Directions =>
Repeat all of the material exactly as given.

Source excerpt =>
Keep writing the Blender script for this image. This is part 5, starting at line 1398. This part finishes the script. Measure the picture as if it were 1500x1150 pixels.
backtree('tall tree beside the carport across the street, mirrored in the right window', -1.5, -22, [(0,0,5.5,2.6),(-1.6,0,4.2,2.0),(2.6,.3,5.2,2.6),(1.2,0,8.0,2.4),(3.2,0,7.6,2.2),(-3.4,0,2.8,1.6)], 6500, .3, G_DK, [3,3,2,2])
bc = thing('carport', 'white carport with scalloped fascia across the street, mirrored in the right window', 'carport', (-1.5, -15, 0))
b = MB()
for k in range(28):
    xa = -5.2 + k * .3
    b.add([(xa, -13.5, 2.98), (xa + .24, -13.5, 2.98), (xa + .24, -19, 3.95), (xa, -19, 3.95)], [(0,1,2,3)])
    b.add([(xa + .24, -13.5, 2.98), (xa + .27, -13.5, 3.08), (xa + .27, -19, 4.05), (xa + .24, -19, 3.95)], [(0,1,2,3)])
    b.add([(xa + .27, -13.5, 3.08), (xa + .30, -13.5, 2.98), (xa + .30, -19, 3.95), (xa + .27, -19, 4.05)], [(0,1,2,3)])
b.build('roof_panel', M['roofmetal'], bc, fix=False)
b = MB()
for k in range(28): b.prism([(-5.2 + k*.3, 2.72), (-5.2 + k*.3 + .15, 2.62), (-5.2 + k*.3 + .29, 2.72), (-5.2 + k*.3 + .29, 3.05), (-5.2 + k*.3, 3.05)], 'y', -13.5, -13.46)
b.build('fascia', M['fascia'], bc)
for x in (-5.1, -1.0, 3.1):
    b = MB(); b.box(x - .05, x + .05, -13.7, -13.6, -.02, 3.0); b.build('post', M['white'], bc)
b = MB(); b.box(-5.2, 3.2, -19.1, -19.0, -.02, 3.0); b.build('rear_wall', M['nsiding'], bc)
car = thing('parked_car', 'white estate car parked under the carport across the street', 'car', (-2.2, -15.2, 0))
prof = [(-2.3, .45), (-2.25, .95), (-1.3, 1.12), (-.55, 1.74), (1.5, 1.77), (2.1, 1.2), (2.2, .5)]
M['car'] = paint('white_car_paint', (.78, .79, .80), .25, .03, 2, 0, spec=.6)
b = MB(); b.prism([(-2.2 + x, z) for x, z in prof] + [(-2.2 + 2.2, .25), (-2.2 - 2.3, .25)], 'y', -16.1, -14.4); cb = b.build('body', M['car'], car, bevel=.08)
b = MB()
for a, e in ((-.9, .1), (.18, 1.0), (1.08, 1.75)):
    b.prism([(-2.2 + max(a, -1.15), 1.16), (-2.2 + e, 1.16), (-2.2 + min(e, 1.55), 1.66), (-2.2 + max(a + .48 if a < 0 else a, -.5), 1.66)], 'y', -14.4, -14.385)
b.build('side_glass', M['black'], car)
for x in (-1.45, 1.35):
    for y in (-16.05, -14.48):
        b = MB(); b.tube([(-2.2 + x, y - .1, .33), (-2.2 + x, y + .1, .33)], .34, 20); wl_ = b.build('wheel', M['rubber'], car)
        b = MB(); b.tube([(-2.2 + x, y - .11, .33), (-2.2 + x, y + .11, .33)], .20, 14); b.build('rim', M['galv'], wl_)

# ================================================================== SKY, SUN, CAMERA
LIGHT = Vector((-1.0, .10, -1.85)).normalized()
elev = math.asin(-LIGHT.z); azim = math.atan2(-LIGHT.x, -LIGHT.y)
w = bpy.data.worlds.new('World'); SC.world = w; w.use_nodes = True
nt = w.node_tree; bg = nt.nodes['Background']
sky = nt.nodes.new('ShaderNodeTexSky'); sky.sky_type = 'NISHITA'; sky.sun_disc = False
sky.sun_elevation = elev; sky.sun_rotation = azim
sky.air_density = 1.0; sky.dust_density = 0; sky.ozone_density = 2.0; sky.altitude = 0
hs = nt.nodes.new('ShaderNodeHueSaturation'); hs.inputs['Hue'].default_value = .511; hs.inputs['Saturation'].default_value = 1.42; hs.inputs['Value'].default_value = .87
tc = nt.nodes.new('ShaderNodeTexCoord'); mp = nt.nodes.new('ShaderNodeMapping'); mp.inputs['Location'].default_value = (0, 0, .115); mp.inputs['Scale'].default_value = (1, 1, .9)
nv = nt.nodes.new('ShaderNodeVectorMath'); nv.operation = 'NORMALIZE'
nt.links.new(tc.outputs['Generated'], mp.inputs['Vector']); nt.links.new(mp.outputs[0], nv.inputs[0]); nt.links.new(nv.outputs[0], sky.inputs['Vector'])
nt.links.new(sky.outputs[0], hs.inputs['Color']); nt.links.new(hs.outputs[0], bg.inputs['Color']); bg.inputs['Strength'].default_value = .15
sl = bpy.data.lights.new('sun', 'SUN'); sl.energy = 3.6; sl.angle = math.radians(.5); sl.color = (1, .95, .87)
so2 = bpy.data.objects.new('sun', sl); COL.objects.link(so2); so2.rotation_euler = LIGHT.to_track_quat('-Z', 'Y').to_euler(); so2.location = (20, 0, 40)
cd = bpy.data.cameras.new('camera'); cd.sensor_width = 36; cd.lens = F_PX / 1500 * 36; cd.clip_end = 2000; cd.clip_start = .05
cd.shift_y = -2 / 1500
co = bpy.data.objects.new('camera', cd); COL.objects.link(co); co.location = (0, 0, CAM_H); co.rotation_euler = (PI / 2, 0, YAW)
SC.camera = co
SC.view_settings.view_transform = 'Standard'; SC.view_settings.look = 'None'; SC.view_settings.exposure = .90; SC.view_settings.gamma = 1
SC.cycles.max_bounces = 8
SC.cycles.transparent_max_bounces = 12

Finished task =>
Keep writing the Blender script for this image. This is part 5, starting at line 1398. This part finishes the script. Measure the picture as if it were 1500x1150 pixels.
backtree('tall tree beside the carport across the street, mirrored in the right window', -1.5, -22, [(0,0,5.5,2.6),(-1.6,0,4.2,2.0),(2.6,.3,5.2,2.6),(1.2,0,8.0,2.4),(3.2,0,7.6,2.2),(-3.4,0,2.8,1.6)], 6500, .3, G_DK, [3,3,2,2])
bc = thing('carport', 'white carport with scalloped fascia across the street, mirrored in the right window', 'carport', (-1.5, -15, 0))
b = MB()
for k in range(28):
    xa = -5.2 + k * .3
    b.add([(xa, -13.5, 2.98), (xa + .24, -13.5, 2.98), (xa + .24, -19, 3.95), (xa, -19, 3.95)], [(0,1,2,3)])
    b.add([(xa + .24, -13.5, 2.98), (xa + .27, -13.5, 3.08), (xa + .27, -19, 4.05), (xa + .24, -19, 3.95)], [(0,1,2,3)])
    b.add([(xa + .27, -13.5, 3.08), (xa + .30, -13.5, 2.98), (xa + .30, -19, 3.95), (xa + .27, -19, 4.05)], [(0,1,2,3)])
b.build('roof_panel', M['roofmetal'], bc, fix=False)
b = MB()
for k in range(28): b.prism([(-5.2 + k*.3, 2.72), (-5.2 + k*.3 + .15, 2.62), (-5.2 + k*.3 + .29, 2.72), (-5.2 + k*.3 + .29, 3.05), (-5.2 + k*.3, 3.05)], 'y', -13.5, -13.46)
b.build('fascia', M['fascia'], bc)
for x in (-5.1, -1.0, 3.1):
    b = MB(); b.box(x - .05, x + .05, -13.7, -13.6, -.02, 3.0); b.build('post', M['white'], bc)
b = MB(); b.box(-5.2, 3.2, -19.1, -19.0, -.02, 3.0); b.build('rear_wall', M['nsiding'], bc)
car = thing('parked_car', 'white estate car parked under the carport across the street', 'car', (-2.2, -15.2, 0))
prof = [(-2.3, .45), (-2.25, .95), (-1.3, 1.12), (-.55, 1.74), (1.5, 1.77), (2.1, 1.2), (2.2, .5)]
M['car'] = paint('white_car_paint', (.78, .79, .80), .25, .03, 2, 0, spec=.6)
b = MB(); b.prism([(-2.2 + x, z) for x, z in prof] + [(-2.2 + 2.2, .25), (-2.2 - 2.3, .25)], 'y', -16.1, -14.4); cb = b.build('body', M['car'], car, bevel=.08)
b = MB()
for a, e in ((-.9, .1), (.18, 1.0), (1.08, 1.75)):
    b.prism([(-2.2 + max(a, -1.15), 1.16), (-2.2 + e, 1.16), (-2.2 + min(e, 1.55), 1.66), (-2.2 + max(a + .48 if a < 0 else a, -.5), 1.66)], 'y', -14.4, -14.385)
b.build('side_glass', M['black'], car)
for x in (-1.45, 1.35):
    for y in (-16.05, -14.48):
        b = MB(); b.tube([(-2.2 + x, y - .1, .33), (-2.2 + x, y + .1, .33)], .34, 20); wl_ = b.build('wheel', M['rubber'], car)
        b = MB(); b.tube([(-2.2 + x, y - .11, .33), (-2.2 + x, y + .11, .33)], .20, 14); b.build('rim', M['galv'], wl_)

# ================================================================== SKY, SUN, CAMERA
LIGHT = Vector((-1.0, .10, -1.85)).normalized()
elev = math.asin(-LIGHT.z); azim = math.atan2(-LIGHT.x, -LIGHT.y)
w = bpy.data.worlds.new('World'); SC.world = w; w.use_nodes = True
nt = w.node_tree; bg = nt.nodes['Background']
sky = nt.nodes.new('ShaderNodeTexSky'); sky.sky_type = 'NISHITA'; sky.sun_disc = False
sky.sun_elevation = elev; sky.sun_rotation = azim
sky.air_density = 1.0; sky.dust_density = 0; sky.ozone_density = 2.0; sky.altitude = 0
hs = nt.nodes.new('ShaderNodeHueSaturation'); hs.inputs['Hue'].default_value = .511; hs.inputs['Saturation'].default_value = 1.42; hs.inputs['Value'].default_value = .87
tc = nt.nodes.new('ShaderNodeTexCoord'); mp = nt.nodes.new('ShaderNodeMapping'); mp.inputs['Location'].default_value = (0, 0, .115); mp.inputs['Scale'].default_value = (1, 1, .9)
nv = nt.nodes.new('ShaderNodeVectorMath'); nv.operation = 'NORMALIZE'
nt.links.new(tc.outputs['Generated'], mp.inputs['Vector']); nt.links.new(mp.outputs[0], nv.inputs[0]); nt.links.new(nv.outputs[0], sky.inputs['Vector'])
nt.links.new(sky.outputs[0], hs.inputs['Color']); nt.links.new(hs.outputs[0], bg.inputs['Color']); bg.inputs['Strength'].default_value = .15
sl = bpy.data.lights.new('sun', 'SUN'); sl.energy = 3.6; sl.angle = math.radians(.5); sl.color = (1, .95, .87)
so2 = bpy.data.objects.new('sun', sl); COL.objects.link(so2); so2.rotation_euler = LIGHT.to_track_quat('-Z', 'Y').to_euler(); so2.location = (20, 0, 40)
cd = bpy.data.cameras.new('camera'); cd.sensor_width = 36; cd.lens = F_PX / 1500 * 36; cd.clip_end = 2000; cd.clip_start = .05
cd.shift_y = -2 / 1500
co = bpy.data.objects.new('camera', cd); COL.objects.link(co); co.location = (0, 0, CAM_H); co.rotation_euler = (PI / 2, 0, YAW)
SC.camera = co
SC.view_settings.view_transform = 'Standard'; SC.view_settings.look = 'None'; SC.view_settings.exposure = .90; SC.view_settings.gamma = 1
SC.cycles.max_bounces = 8
SC.cycles.transparent_max_bounces = 12